6. (U) The June fuel prices have caused disenchantment with
the Guebuza government among regular Mozambicans and a third
major fuel price increase within one month might well have
lit a fuse of resentment within the populace. Rising fuel
prices are a major worry to Mozambicans -- the price
increases have been front-page news for much of the past
month -- but public outcry has thus far been relatively
muted. Mini-bus (chapa) owners have been the most vocal in
their protests. On June 21, mini-bus operators in the
provincial capital of Xai-Xai protested the second June price
increase by going on strike, and subsequently raising their
prices by 25 percent, independent of the Ministry of
Transportation, the government body authorized to set
mini-bus prices. Many mini-bus operators in other cities
followed suit. On June 30, the Ministry of Transportation
acquiesced to the mini-bus owners, association by agreeing
to raise fares by 50 percent nationwide (to 7,500 meticais
per fare),effective July 1. The fare increase threatens the
well being of many Mozambicans who already spend a large
portion of their monthly income on mini-bus fares to work and
school. The transport association has responded with a
proposal to reduce fares for students, but this has not been
finalized.


7. (U) Labor unions are also unhappy with the government
because, in late May, before the first June price increase,
they negotiated a 14 percent increase in the monthly minimum
wage, raising it to 1,277,138 meticais (roughly USD 53.50).
The wage increase, which is negotiated and raised on an
annual basis, slightly outpaced Mozambique,s inflation rate
of 12.8 percent in 2004. The increase was formally announced
by the GRM on June 5, before the end of the fuel price hikes,
and the GRM has told unions that it will not renegotiate the
minimum wage increase. There is also speculation that the
gasoline and mini-bus price increases contributed to a strike
by workers of the guard company, Wackenhut, that provides
guards for the embassy and other USG facilities in Maputo.
(see reftel)

Looking Forward
--------------

8. (SBU) Comment: Until now, public response to the fuel
price increase has been limited to protests in isolated
sectors and much hand wringing in the media. Mozambique,s
Independence Day celebrations on June 25 passed without any
significant demonstrations against GRM policy. This level of
tranquility may well change. The full inflationary effect of
the fuel price increase is just starting to manifest itself
in public transportation costs, and the expected increases in
food prices have not yet taken effect.

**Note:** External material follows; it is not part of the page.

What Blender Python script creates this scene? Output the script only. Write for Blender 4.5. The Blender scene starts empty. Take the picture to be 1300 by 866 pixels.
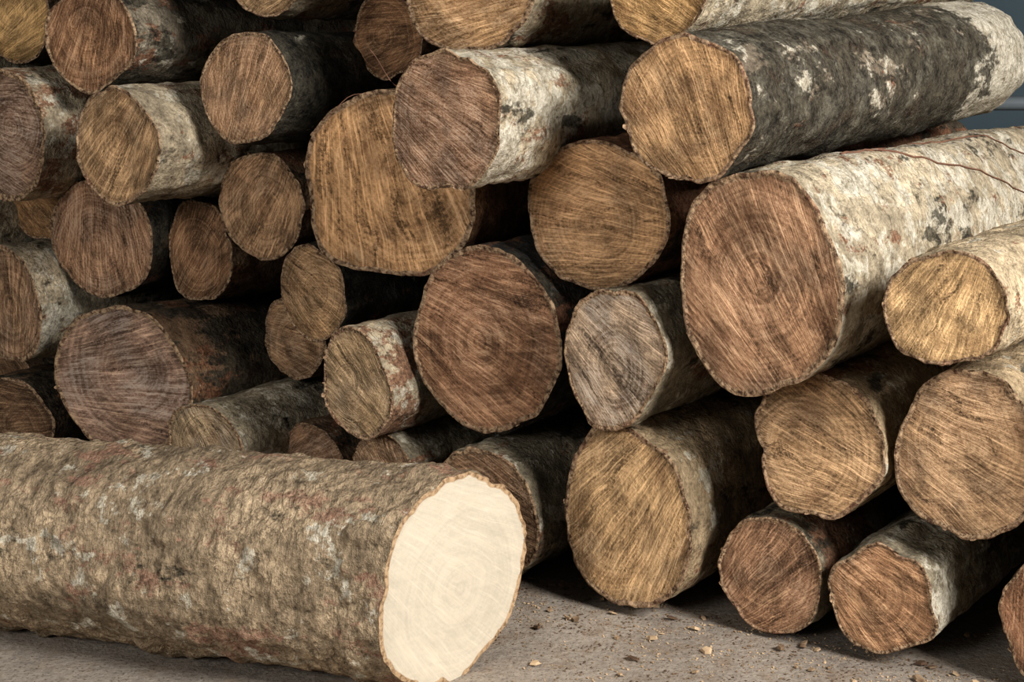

The GRM is trying to
create expectations of low inflation; Diogo said on July 3
that she expects inflation for 2005 to be about 7 or 8
percent. This expectation seems unrealistic, given the
combination of high prices and near drought conditions in
much of the country, particularly in the south and central
regions. If inflation reaches over 20 percent -- a level
that Mozambique has not seen since the mid-1990s -- public
reaction against the Guebuza government and the ruling
Frelimo party could be harsh. The GRM is aware of the
problem. On July 8-10, President Guebuza presided over a
weekend-long extended Cabinet meeting; it is said that the
meeting was called principally to address the impact of fuel
price increases and the perceived decline in popularity of
the Guebuza government. End Comment.